◆ Work to be completed ◆
From the first line of the data down to and including the line with "scene.view_settings.look='None'", copy everything exactly, leaving out pictures.

◆ Supplied information ◆

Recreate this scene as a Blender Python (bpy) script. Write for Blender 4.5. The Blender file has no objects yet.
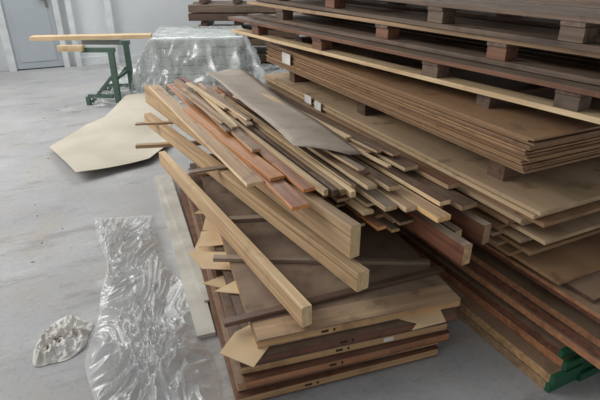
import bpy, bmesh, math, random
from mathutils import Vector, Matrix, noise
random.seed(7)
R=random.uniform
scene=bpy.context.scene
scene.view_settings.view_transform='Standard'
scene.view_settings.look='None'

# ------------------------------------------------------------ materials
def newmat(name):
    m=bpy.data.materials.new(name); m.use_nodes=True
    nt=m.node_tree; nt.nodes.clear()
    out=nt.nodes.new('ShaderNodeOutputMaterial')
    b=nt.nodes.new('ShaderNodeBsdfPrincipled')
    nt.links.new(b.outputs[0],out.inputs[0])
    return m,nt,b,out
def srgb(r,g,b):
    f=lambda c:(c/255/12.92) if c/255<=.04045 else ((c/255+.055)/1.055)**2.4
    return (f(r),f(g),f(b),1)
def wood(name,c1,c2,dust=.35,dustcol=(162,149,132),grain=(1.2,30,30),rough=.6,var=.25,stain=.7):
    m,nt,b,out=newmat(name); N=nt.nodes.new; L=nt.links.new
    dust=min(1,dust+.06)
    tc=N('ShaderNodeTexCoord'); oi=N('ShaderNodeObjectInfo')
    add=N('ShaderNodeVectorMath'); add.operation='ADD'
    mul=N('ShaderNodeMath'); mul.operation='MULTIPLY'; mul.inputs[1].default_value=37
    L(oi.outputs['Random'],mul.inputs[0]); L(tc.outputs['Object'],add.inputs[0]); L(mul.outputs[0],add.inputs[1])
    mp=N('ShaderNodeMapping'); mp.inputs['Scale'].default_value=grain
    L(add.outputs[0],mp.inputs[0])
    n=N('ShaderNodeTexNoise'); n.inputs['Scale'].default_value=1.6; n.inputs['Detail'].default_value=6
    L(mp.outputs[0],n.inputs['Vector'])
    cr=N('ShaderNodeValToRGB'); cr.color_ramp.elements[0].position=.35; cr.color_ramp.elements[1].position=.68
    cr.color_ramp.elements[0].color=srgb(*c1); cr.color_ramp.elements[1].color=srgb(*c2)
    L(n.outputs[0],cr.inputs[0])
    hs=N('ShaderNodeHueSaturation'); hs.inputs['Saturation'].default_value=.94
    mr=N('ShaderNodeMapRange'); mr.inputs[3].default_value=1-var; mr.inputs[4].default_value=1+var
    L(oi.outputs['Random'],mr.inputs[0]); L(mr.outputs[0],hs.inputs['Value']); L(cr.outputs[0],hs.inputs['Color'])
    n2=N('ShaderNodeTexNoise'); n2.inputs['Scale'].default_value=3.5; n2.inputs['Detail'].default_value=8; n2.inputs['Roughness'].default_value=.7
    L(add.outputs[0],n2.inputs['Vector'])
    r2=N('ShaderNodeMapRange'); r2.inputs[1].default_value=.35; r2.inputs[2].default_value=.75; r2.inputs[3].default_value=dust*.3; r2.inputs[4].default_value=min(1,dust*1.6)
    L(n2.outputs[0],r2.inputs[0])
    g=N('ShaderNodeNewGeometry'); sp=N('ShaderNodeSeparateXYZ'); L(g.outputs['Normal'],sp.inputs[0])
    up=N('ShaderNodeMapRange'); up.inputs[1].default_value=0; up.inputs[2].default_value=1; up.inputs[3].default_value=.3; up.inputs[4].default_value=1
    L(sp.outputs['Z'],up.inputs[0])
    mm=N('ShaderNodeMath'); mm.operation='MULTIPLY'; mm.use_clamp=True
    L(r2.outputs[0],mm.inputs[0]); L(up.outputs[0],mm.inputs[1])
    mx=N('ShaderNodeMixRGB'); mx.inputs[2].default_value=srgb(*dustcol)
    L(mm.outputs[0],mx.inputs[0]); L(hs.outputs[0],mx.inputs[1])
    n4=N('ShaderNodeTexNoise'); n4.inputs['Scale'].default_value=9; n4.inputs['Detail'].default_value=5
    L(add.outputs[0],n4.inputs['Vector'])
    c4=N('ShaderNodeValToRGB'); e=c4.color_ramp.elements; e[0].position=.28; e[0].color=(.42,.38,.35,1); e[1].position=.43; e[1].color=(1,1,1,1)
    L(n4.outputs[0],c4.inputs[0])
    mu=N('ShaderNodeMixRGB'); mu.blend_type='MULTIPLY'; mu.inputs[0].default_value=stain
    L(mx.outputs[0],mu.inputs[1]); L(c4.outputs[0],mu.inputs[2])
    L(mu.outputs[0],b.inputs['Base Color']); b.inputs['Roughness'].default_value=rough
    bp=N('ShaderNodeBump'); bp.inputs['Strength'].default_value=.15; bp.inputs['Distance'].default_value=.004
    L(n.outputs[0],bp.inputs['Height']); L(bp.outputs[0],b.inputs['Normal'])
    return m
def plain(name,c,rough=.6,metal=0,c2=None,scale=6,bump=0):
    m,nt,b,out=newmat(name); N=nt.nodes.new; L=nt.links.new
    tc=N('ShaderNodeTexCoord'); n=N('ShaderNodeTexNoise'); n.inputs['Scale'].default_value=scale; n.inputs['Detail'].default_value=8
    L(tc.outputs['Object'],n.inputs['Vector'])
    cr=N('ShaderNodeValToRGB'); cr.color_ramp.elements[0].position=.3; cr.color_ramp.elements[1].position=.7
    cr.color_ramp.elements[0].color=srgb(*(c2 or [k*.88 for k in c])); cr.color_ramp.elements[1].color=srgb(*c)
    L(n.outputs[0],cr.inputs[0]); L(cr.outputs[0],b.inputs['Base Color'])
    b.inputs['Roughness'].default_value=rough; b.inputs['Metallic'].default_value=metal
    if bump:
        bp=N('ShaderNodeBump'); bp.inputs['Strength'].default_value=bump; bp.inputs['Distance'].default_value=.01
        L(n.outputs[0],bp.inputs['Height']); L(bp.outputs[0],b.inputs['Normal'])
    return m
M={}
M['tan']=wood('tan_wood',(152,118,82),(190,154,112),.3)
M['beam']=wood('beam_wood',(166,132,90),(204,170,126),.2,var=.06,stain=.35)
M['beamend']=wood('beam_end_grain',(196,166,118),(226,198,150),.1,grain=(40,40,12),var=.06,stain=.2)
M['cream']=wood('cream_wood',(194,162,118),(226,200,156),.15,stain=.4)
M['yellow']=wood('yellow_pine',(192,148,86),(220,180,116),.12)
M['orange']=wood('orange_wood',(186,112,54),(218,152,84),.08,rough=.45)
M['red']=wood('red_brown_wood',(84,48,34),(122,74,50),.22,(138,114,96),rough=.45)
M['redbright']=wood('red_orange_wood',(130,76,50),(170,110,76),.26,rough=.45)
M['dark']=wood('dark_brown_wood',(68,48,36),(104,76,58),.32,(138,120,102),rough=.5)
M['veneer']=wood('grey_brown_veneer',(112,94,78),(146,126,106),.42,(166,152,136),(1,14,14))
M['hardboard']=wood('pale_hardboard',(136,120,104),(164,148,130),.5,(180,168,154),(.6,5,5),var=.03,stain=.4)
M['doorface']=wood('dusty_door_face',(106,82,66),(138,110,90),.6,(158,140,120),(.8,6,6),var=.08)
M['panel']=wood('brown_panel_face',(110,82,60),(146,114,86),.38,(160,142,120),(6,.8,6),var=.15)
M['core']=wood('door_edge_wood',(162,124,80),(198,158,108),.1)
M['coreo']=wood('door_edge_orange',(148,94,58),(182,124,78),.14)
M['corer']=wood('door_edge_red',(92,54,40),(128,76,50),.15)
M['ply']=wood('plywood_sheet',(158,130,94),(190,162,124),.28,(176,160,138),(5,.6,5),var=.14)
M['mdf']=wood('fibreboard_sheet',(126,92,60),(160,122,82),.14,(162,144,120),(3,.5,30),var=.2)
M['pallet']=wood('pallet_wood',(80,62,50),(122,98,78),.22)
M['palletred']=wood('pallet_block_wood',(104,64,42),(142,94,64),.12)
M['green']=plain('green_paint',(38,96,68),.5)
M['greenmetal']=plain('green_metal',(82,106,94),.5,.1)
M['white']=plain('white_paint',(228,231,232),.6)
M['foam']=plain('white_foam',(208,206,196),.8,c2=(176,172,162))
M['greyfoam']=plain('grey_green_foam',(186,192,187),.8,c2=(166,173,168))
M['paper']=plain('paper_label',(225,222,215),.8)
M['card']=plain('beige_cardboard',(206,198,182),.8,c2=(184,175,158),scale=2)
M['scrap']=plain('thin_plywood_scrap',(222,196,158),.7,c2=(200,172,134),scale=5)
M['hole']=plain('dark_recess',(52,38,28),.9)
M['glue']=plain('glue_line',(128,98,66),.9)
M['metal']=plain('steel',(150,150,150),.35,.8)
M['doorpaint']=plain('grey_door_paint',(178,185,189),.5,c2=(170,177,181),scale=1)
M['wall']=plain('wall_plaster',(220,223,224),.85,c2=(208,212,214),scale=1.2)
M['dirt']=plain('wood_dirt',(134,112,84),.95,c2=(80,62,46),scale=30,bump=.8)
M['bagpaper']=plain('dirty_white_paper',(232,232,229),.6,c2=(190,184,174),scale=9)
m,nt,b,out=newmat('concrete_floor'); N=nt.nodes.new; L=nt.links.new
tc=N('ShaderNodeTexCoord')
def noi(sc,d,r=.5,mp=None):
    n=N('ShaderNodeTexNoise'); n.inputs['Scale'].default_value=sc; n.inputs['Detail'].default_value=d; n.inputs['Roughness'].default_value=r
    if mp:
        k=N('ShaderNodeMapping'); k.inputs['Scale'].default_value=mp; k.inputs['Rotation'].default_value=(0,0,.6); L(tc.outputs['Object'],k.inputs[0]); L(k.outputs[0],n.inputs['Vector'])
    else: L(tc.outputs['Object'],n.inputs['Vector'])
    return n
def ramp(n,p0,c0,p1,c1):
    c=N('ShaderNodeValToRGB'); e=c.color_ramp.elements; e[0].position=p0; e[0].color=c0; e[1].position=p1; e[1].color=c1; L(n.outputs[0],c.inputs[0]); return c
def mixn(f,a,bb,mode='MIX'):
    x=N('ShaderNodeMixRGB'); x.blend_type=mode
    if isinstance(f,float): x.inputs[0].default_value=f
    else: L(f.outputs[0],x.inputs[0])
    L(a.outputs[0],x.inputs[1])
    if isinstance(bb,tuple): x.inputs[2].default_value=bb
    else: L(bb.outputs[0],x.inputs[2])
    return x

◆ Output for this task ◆
Recreate this scene as a Blender Python (bpy) script. Write for Blender 4.5. The Blender file has no objects yet.
import bpy, bmesh, math, random
from mathutils import Vector, Matrix, noise
random.seed(7)
R=random.uniform
scene=bpy.context.scene
scene.view_settings.view_transform='Standard'
scene.view_settings.look='None'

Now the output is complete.